Category Theoretic Analysis of Photon-based Decision Making
This work offers a foundational analysis for machine learning and AI by modeling decision-making in uncertain environments, though it appears incremental as it builds on prior experimental work.
The authors tackled the problem of understanding the theoretical foundations of decision making by applying category theory to analyze single-photon-based decision making, resulting in a model that provides quantitative metrics and aligns with experimental results.

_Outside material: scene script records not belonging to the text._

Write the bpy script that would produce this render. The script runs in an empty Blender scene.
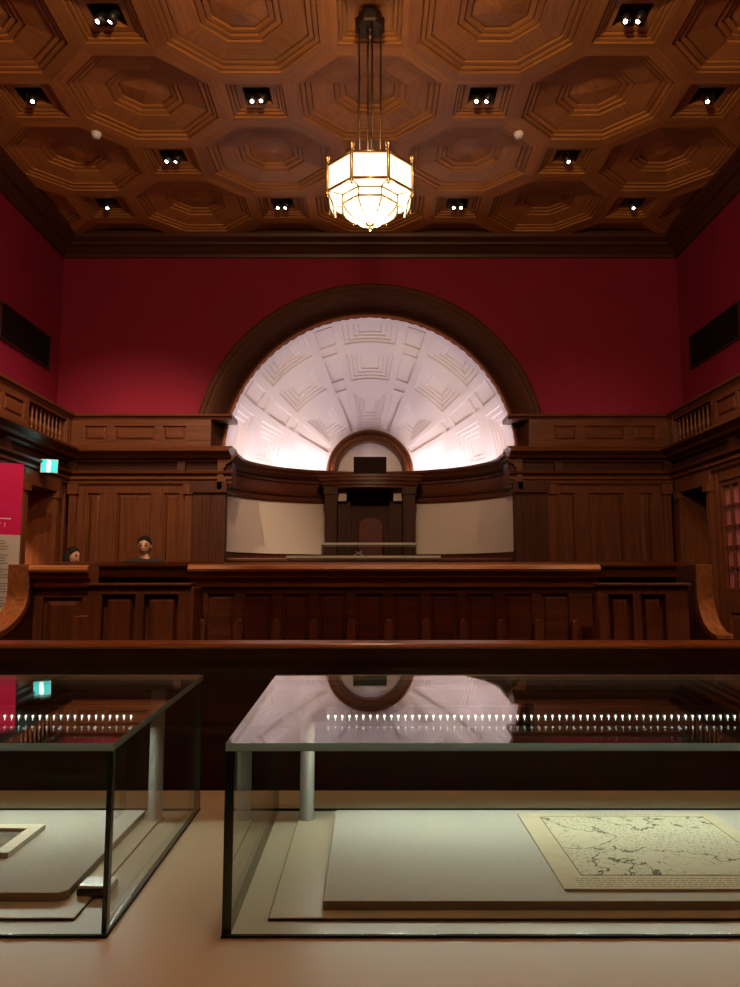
import bpy, bmesh, math, random
from math import sin, cos, pi, radians as R
from mathutils import Vector, Matrix
random.seed(7)
S = bpy.context.scene
COL = S.collection

# ------------------------------------------------------------ camera, world, exposure
cam_d = bpy.data.cameras.new('camera'); cam = bpy.data.objects.new('camera', cam_d); COL.objects.link(cam)
cam.location = (0, 0, 1.42); cam.rotation_euler = (R(90 + 6.43), 0, 0)
cam_d.sensor_fit = 'HORIZONTAL'; cam_d.sensor_width = 36; cam_d.lens = 36.0; cam_d.clip_start = .02
S.camera = cam
w = bpy.data.worlds.new('world'); S.world = w; w.use_nodes = True
w.node_tree.nodes['Background'].inputs[0].default_value = (.9, .55, .4, 1)
w.node_tree.nodes['Background'].inputs[1].default_value = .004
S.view_settings.view_transform = 'Standard'; S.view_settings.look = 'None'
S.view_settings.gamma = 1; S.view_settings.exposure = 0; S.view_settings.use_curve_mapping = False
S.cycles.max_bounces = 8; S.cycles.transparent_max_bounces = 16; S.cycles.glossy_bounces = 4
S.cycles.sample_clamp_indirect = 4; S.cycles.caustics_reflective = False; S.cycles.caustics_refractive = False

def light(name, typ, loc, target, power, color, size=.1, size_y=None, spot=60, blend=.5):
    d = bpy.data.lights.new(name, typ); o = bpy.data.objects.new(name, d); COL.objects.link(o)
    o.location = loc; d.energy = power; d.color = color
    v = Vector(target) - Vector(loc)
    o.rotation_euler = v.to_track_quat('-Z', 'Y').to_euler()
    if typ == 'AREA':
        d.shape = 'RECTANGLE'; d.size = size; d.size_y = size_y or size
    if typ == 'SPOT':
        d.spot_size = R(spot); d.spot_blend = blend; d.shadow_soft_size = size
    if typ == 'POINT': d.shadow_soft_size = size
    return o
WARM = (1, .64, .33); WARM2 = (1, .69, .44); PINKW = (1, .80, .83)

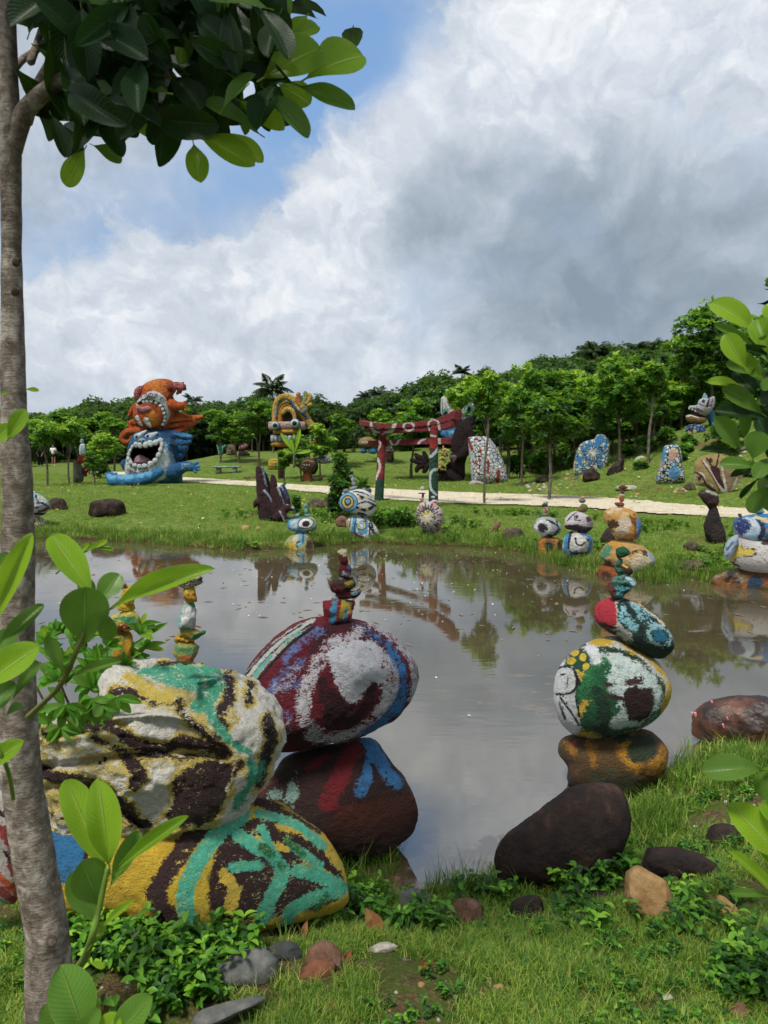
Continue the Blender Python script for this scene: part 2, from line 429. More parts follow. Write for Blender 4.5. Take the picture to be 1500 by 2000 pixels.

Decision making is a vital function in this age of machine learning and artificial intelligence, yet its physical realization and theoretical fundamentals are still not completely understood. In our former study, we demonstrated that single-photons can be used to make decisions in uncertain, dynamically changing environments. The two-armed bandit problem was successfully solved using the dual probabilistic and particle attributes of single photons. In this study, we present a category theoretic modeling and analysis of single-photon-based decision making, including a quantitative analysis that is in agreement with the experimental results. A category theoretic model reveals the complex interdependencies of subject matter entities in a simplified manner, even in dynamically changing environments. In particular, the octahedral and braid structures in triangulated categories provide a better understanding and quantitative metrics of the underlying mechanisms of a single-photon decision maker. This study provides both insight and a foundation for analyzing more complex and uncertain problems, to further machine learning and artificial intelligence.